Paul and I were beginning to enjoy our first steps into this Norwegian romantic dance of the senses.

About Happy Times in Norway

In a telephone conversation with my older sister, Krissie, two weeks ago, she asked me if I had ever read Sigrid Undset’s Happy Times in Norway.

“No, I don’t think so,” I said.

“Well, if you haven’t, you must. It’s kind of a memoir, and she tells all about Christmas, the 17th of May, and summer in the mountains.”

As if Krissie were talking food, I drooled. Then I took action. Quick to Amazon.com. I found an old copy for $10. When it came in the mail, I tore open the padded mailer.

That night I read the first section–Merry Christmas. Oh, oh, oh, the old Norwegian Christmases Mom used to tell us about: The nipping white snow right outside the front door offset by cozy interiors featuring weeks baking to serve drop-by guests, preparing special cured meats for the early morning family feast after Christmas Eve, the beckoning glamour and warmth of the candle-lit table. In a country with so many mountains, a long cold dark winter, and few people, the Christmas gathering and rejoicing created sparks of nourishing “light,” pointing the human spirit towards spring.
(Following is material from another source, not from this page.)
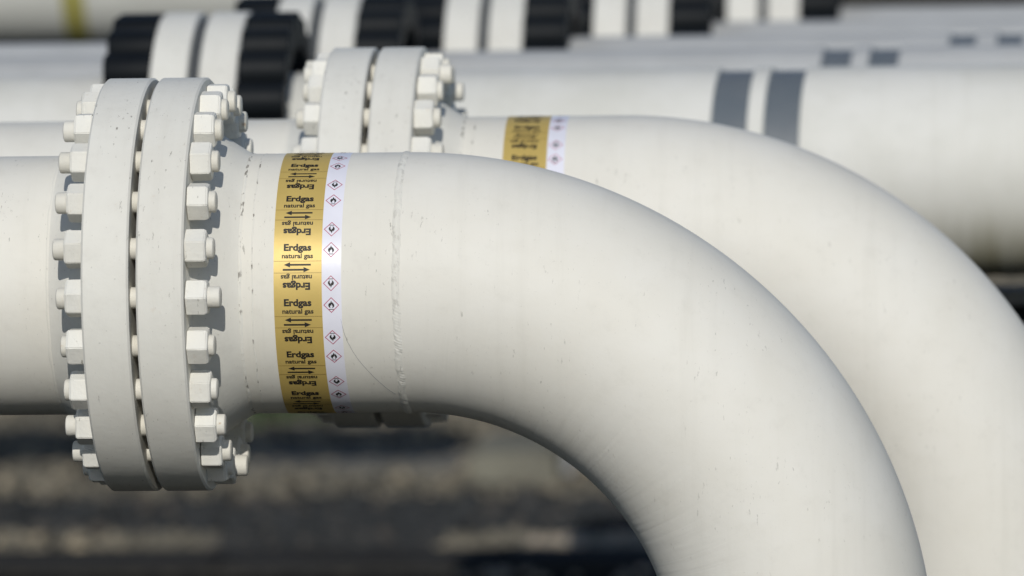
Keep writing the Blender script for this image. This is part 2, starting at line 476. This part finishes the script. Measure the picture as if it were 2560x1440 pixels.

And in spring came the next holiday, the celebration of the creation of Norway’s independence from Denmark and Sweden, which occurred on May 17, 1814. On this day, in the town of Eidsvold, a constitution was signed to protect “the rights and justice, the dignity and honor of the Norwegian people….to live under laws ‘sewn’ to meet their own requirements.” Celebrated with fireworks, parades, speeches, and song, Undset’s book recounts Norway’s pride in freedom.

And, lastly, Summer Vacation, Undset’s third section in Happy Times in Norway, which is a descriptive piece about life lived simply and richly at a saeter (cabin) in the mountains during the brief Norwegian summer when Unsets tells of the goats and cows who eat grass from the meadows in the valleys and produce milk for butter and cheeses, where hikes give the eyes a visual bath of moss and lichen, heather and huckleberry bushes, monkshood, and “flats of juicy grass,” blueberries, and cloudberries.

Ah, some of the wonders of three important Norwegian traditions in one little red book.